Giving this mini-series a sci-fi feel takes away too much of what has made Captain America such a great series which was a more grounded and realistic take on the character. It makes the story of Steve’s return feel forced in order to return and re-establish Steve as Captain America before his film comes out in a few years. I know that Brubaker has said that this was the plan all along but it just doesn’t feel like the idea wasn’t fully planned out and they just went with what was easy by explaining that Steve isn’t really dead but just stuck in time.

Also I did not find the hook ending of this issue to be very interesting as it felt very predictable. Norman’s threat felt way to much like a cliché ending that you get from a TV show or movie.
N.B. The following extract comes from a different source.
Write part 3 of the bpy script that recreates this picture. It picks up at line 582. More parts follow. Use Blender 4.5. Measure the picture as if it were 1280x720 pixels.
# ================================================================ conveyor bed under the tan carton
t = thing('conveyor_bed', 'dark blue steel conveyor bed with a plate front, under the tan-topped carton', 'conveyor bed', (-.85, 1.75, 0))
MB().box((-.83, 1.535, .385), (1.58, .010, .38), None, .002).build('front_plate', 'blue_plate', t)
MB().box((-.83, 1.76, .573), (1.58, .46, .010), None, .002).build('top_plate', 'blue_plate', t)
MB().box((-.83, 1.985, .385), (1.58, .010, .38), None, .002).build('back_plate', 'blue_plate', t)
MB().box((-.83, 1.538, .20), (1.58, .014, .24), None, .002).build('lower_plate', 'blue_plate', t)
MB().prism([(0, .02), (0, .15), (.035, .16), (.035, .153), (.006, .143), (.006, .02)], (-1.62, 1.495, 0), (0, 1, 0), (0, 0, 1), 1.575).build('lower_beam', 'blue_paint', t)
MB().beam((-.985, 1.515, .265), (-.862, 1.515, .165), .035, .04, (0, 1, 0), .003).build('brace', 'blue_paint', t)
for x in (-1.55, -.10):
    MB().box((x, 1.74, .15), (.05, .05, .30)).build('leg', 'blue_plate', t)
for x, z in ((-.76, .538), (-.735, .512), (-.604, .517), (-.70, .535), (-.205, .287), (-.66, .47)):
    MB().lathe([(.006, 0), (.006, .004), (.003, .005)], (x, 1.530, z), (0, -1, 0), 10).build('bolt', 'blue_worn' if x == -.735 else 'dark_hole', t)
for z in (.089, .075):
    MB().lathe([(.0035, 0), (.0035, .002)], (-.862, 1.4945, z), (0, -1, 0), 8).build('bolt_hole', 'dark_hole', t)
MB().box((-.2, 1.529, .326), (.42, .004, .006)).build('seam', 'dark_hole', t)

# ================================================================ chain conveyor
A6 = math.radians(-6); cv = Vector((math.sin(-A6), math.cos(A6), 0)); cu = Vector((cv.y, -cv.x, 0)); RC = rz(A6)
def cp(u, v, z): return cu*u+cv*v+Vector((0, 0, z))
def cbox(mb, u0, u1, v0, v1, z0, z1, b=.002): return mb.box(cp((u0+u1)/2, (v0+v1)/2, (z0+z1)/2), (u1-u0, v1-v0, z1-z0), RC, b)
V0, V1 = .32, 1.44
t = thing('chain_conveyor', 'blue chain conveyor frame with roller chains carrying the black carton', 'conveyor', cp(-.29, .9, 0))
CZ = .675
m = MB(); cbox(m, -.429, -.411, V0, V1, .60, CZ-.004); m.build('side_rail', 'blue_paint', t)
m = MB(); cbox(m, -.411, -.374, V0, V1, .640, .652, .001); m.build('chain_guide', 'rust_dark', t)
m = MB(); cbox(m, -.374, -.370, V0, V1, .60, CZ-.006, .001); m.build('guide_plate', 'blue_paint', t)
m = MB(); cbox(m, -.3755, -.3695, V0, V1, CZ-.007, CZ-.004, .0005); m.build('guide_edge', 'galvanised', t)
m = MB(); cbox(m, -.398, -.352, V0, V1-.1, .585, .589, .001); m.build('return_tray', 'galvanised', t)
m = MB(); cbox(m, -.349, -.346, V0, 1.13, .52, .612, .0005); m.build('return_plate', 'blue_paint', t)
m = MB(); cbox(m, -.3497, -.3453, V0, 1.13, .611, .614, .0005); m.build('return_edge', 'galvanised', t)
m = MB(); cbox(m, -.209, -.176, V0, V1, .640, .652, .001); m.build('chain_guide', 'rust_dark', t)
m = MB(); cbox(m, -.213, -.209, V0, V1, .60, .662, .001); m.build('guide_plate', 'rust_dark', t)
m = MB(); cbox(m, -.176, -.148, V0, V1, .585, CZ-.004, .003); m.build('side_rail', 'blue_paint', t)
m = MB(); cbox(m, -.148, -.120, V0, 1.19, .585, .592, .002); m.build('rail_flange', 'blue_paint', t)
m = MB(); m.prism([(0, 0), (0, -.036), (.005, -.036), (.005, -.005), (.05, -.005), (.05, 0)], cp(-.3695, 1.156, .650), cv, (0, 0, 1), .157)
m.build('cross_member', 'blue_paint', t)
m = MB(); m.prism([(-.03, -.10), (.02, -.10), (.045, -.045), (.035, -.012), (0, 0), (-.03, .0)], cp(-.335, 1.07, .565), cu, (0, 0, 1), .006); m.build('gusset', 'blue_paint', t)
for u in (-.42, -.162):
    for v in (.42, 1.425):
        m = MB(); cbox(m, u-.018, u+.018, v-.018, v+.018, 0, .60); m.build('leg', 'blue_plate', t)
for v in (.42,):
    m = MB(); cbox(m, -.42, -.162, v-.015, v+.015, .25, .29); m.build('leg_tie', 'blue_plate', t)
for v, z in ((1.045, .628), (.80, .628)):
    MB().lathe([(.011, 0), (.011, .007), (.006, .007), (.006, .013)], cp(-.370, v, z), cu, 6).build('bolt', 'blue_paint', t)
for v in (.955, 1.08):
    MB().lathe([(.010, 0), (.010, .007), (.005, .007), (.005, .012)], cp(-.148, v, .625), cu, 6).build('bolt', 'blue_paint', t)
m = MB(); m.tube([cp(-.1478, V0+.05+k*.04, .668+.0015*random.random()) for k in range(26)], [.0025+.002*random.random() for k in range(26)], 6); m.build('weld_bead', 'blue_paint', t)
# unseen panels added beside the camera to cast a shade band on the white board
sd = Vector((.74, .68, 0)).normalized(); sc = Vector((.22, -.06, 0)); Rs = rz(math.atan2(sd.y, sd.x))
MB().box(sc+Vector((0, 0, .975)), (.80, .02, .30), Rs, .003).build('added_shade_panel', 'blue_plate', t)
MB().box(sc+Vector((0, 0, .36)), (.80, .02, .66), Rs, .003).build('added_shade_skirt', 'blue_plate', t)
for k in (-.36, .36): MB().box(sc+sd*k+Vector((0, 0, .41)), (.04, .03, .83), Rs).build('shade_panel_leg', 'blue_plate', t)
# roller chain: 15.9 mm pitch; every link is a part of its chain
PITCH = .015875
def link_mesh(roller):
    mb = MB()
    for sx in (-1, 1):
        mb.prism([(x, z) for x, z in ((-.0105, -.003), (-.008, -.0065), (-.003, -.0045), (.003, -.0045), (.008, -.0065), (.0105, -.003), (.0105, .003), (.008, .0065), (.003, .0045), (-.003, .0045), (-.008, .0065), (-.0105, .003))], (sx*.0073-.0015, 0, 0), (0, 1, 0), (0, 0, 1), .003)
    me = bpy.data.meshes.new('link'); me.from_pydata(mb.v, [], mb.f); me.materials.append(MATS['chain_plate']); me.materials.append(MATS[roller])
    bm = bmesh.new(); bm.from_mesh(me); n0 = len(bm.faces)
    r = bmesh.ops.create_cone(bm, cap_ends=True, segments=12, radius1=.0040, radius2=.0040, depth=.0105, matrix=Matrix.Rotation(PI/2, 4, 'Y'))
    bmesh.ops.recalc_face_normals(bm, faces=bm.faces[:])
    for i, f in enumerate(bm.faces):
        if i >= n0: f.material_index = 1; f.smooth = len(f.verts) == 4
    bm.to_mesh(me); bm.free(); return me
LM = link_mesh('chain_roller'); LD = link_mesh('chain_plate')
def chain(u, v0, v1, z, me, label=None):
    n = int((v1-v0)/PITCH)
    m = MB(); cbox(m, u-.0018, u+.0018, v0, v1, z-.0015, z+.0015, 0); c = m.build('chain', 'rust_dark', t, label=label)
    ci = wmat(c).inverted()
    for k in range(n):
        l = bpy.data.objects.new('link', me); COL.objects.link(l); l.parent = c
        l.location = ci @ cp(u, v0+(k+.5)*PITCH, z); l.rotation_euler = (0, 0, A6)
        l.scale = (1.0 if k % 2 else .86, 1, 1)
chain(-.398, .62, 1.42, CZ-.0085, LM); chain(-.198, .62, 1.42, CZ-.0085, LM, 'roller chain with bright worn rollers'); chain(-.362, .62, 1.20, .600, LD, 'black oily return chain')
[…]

Hopefully Brubaker has something in store for the next issue to pick things up in this mini-series because this ending did not excite me too much for the next issue.

Overall: Captain America: Reborn #2 was another very average issue that disappoints because it is just not the same type of quality I expect from an Ed Brubaker penned Captain America issue. So far, Brubaker has been writing this more for the eventual trade paperback than for a monthly series. While I still have faith Brubaker can pick things up with the last three issues I recommend that if you are interested in picking up this series wait for the trade as.

1 thought on “Captain America: Reborn #2 Review

  1. I must say I'm a little bored of seeing all thats flashbacks of World War II. Captain America's history is not limited to that period. He was into the civil rights movement, the Watergate (or something alike), etc.

    While the writer does a good job with using the series continuity, he has to know that Cap was a great hero not only thanks to WWII.